Copy out the listing exactly.

_DATA SEGMENT:_
>> START

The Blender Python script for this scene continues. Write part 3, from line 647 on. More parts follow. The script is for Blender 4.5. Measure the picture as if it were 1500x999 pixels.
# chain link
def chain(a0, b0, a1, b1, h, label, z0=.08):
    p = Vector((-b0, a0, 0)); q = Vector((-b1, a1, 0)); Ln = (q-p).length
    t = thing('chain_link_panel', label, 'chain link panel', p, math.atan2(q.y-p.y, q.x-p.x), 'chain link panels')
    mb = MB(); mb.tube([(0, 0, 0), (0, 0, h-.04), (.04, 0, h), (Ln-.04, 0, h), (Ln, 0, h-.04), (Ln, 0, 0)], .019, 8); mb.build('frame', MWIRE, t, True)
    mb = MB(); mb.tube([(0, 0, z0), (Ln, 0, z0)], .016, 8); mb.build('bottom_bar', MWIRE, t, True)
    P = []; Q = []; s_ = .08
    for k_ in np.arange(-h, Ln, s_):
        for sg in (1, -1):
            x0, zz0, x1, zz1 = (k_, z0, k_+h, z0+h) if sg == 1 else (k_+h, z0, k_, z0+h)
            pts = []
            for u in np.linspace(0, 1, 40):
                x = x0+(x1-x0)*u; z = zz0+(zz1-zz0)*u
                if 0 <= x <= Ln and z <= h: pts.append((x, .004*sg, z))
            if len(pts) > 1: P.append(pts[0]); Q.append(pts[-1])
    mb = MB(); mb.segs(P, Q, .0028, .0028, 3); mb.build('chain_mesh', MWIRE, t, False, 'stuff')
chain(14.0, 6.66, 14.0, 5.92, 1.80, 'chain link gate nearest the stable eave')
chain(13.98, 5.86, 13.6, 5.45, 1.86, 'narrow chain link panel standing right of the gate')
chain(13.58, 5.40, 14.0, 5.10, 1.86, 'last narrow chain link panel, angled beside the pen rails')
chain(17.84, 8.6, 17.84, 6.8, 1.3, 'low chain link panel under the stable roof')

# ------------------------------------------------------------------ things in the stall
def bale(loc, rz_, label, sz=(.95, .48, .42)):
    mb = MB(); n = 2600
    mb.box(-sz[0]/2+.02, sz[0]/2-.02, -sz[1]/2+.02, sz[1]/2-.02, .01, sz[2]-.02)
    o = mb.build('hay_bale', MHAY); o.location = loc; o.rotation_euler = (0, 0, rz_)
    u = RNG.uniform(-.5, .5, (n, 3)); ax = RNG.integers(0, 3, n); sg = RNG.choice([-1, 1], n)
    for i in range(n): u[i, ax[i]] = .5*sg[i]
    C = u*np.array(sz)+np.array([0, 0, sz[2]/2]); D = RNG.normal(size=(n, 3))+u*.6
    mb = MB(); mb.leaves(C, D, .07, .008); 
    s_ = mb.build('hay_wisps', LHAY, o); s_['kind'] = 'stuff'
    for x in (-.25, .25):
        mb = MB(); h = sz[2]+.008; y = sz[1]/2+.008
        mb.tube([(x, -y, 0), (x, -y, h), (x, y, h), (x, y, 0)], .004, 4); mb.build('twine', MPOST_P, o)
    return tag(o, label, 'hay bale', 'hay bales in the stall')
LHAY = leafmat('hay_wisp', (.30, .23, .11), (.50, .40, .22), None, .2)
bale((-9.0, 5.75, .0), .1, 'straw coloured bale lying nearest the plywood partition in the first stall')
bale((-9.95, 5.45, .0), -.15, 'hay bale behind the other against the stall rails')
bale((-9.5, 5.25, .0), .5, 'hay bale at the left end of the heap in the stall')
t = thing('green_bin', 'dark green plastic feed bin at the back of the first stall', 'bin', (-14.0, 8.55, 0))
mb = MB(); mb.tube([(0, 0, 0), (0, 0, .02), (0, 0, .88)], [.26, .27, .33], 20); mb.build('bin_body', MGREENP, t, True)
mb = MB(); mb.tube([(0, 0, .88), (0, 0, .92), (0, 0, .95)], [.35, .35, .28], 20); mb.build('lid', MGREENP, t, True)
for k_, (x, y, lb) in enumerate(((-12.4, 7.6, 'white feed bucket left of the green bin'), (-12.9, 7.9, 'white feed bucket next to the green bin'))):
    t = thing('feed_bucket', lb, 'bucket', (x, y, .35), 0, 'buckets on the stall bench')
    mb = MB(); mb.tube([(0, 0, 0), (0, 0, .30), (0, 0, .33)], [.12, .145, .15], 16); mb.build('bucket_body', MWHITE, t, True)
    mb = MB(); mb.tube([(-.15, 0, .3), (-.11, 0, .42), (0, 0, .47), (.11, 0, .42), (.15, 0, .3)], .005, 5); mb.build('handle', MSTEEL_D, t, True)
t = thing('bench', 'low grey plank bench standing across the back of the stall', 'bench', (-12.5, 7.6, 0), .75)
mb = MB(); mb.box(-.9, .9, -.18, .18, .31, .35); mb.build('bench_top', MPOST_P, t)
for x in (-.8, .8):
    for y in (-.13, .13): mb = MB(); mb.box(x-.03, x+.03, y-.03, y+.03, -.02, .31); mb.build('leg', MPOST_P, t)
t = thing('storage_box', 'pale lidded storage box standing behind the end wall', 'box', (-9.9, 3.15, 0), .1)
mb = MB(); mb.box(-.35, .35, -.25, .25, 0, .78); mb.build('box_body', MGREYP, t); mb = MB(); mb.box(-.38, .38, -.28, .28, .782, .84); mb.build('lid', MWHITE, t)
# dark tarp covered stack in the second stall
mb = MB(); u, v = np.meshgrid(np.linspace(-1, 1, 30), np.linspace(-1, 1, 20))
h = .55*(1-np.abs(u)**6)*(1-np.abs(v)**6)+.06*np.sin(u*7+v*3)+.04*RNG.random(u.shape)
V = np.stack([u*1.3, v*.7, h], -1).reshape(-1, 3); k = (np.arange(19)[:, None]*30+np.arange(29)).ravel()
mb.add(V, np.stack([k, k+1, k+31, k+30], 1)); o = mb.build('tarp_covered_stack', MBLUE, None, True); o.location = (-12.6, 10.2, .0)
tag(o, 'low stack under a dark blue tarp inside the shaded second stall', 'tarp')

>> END

_OUTPUT OF THE EXERCISE:_
The Blender Python script for this scene continues. Write part 3, from line 647 on. More parts follow. The script is for Blender 4.5. Measure the picture as if it were 1500x999 pixels.
# chain link
def chain(a0, b0, a1, b1, h, label, z0=.08):
    p = Vector((-b0, a0, 0)); q = Vector((-b1, a1, 0)); Ln = (q-p).length
    t = thing('chain_link_panel', label, 'chain link panel', p, math.atan2(q.y-p.y, q.x-p.x), 'chain link panels')
    mb = MB(); mb.tube([(0, 0, 0), (0, 0, h-.04), (.04, 0, h), (Ln-.04, 0, h), (Ln, 0, h-.04), (Ln, 0, 0)], .019, 8); mb.build('frame', MWIRE, t, True)
    mb = MB(); mb.tube([(0, 0, z0), (Ln, 0, z0)], .016, 8); mb.build('bottom_bar', MWIRE, t, True)
    P = []; Q = []; s_ = .08
    for k_ in np.arange(-h, Ln, s_):
        for sg in (1, -1):
            x0, zz0, x1, zz1 = (k_, z0, k_+h, z0+h) if sg == 1 else (k_+h, z0, k_, z0+h)
            pts = []
            for u in np.linspace(0, 1, 40):
                x = x0+(x1-x0)*u; z = zz0+(zz1-zz0)*u
                if 0 <= x <= Ln and z <= h: pts.append((x, .004*sg, z))
            if len(pts) > 1: P.append(pts[0]); Q.append(pts[-1])
    mb = MB(); mb.segs(P, Q, .0028, .0028, 3); mb.build('chain_mesh', MWIRE, t, False, 'stuff')
chain(14.0, 6.66, 14.0, 5.92, 1.80, 'chain link gate nearest the stable eave')
chain(13.98, 5.86, 13.6, 5.45, 1.86, 'narrow chain link panel standing right of the gate')
chain(13.58, 5.40, 14.0, 5.10, 1.86, 'last narrow chain link panel, angled beside the pen rails')
chain(17.84, 8.6, 17.84, 6.8, 1.3, 'low chain link panel under the stable roof')

# ------------------------------------------------------------------ things in the stall
def bale(loc, rz_, label, sz=(.95, .48, .42)):
    mb = MB(); n = 2600
    mb.box(-sz[0]/2+.02, sz[0]/2-.02, -sz[1]/2+.02, sz[1]/2-.02, .01, sz[2]-.02)
    o = mb.build('hay_bale', MHAY); o.location = loc; o.rotation_euler = (0, 0, rz_)
    u = RNG.uniform(-.5, .5, (n, 3)); ax = RNG.integers(0, 3, n); sg = RNG.choice([-1, 1], n)
    for i in range(n): u[i, ax[i]] = .5*sg[i]
    C = u*np.array(sz)+np.array([0, 0, sz[2]/2]); D = RNG.normal(size=(n, 3))+u*.6
    mb = MB(); mb.leaves(C, D, .07, .008); 
    s_ = mb.build('hay_wisps', LHAY, o); s_['kind'] = 'stuff'
    for x in (-.25, .25):
        mb = MB(); h = sz[2]+.008; y = sz[1]/2+.008
        mb.tube([(x, -y, 0), (x, -y, h), (x, y, h), (x, y, 0)], .004, 4); mb.build('twine', MPOST_P, o)
    return tag(o, label, 'hay bale', 'hay bales in the stall')
LHAY = leafmat('hay_wisp', (.30, .23, .11), (.50, .40, .22), None, .2)
bale((-9.0, 5.75, .0), .1, 'straw coloured bale lying nearest the plywood partition in the first stall')
bale((-9.95, 5.45, .0), -.15, 'hay bale behind the other against the stall rails')
bale((-9.5, 5.25, .0), .5, 'hay bale at the left end of the heap in the stall')
t = thing('green_bin', 'dark green plastic feed bin at the back of the first stall', 'bin', (-14.0, 8.55, 0))
mb = MB(); mb.tube([(0, 0, 0), (0, 0, .02), (0, 0, .88)], [.26, .27, .33], 20); mb.build('bin_body', MGREENP, t, True)
mb = MB(); mb.tube([(0, 0, .88), (0, 0, .92), (0, 0, .95)], [.35, .35, .28], 20); mb.build('lid', MGREENP, t, True)
for k_, (x, y, lb) in enumerate(((-12.4, 7.6, 'white feed bucket left of the green bin'), (-12.9, 7.9, 'white feed bucket next to the green bin'))):
    t = thing('feed_bucket', lb, 'bucket', (x, y, .35), 0, 'buckets on the stall bench')
    mb = MB(); mb.tube([(0, 0, 0), (0, 0, .30), (0, 0, .33)], [.12, .145, .15], 16); mb.build('bucket_body', MWHITE, t, True)
    mb = MB(); mb.tube([(-.15, 0, .3), (-.11, 0, .42), (0, 0, .47), (.11, 0, .42), (.15, 0, .3)], .005, 5); mb.build('handle', MSTEEL_D, t, True)
t = thing('bench', 'low grey plank bench standing across the back of the stall', 'bench', (-12.5, 7.6, 0), .75)
mb = MB(); mb.box(-.9, .9, -.18, .18, .31, .35); mb.build('bench_top', MPOST_P, t)
for x in (-.8, .8):
    for y in (-.13, .13): mb = MB(); mb.box(x-.03, x+.03, y-.03, y+.03, -.02, .31); mb.build('leg', MPOST_P, t)
t = thing('storage_box', 'pale lidded storage box standing behind the end wall', 'box', (-9.9, 3.15, 0), .1)
mb = MB(); mb.box(-.35, .35, -.25, .25, 0, .78); mb.build('box_body', MGREYP, t); mb = MB(); mb.box(-.38, .38, -.28, .28, .782, .84); mb.build('lid', MWHITE, t)
# dark tarp covered stack in the second stall
mb = MB(); u, v = np.meshgrid(np.linspace(-1, 1, 30), np.linspace(-1, 1, 20))
h = .55*(1-np.abs(u)**6)*(1-np.abs(v)**6)+.06*np.sin(u*7+v*3)+.04*RNG.random(u.shape)
V = np.stack([u*1.3, v*.7, h], -1).reshape(-1, 3); k = (np.arange(19)[:, None]*30+np.arange(29)).ravel()
mb.add(V, np.stack([k, k+1, k+31, k+30], 1)); o = mb.build('tarp_covered_stack', MBLUE, None, True); o.location = (-12.6, 10.2, .0)
tag(o, 'low stack under a dark blue tarp inside the shaded second stall', 'tarp')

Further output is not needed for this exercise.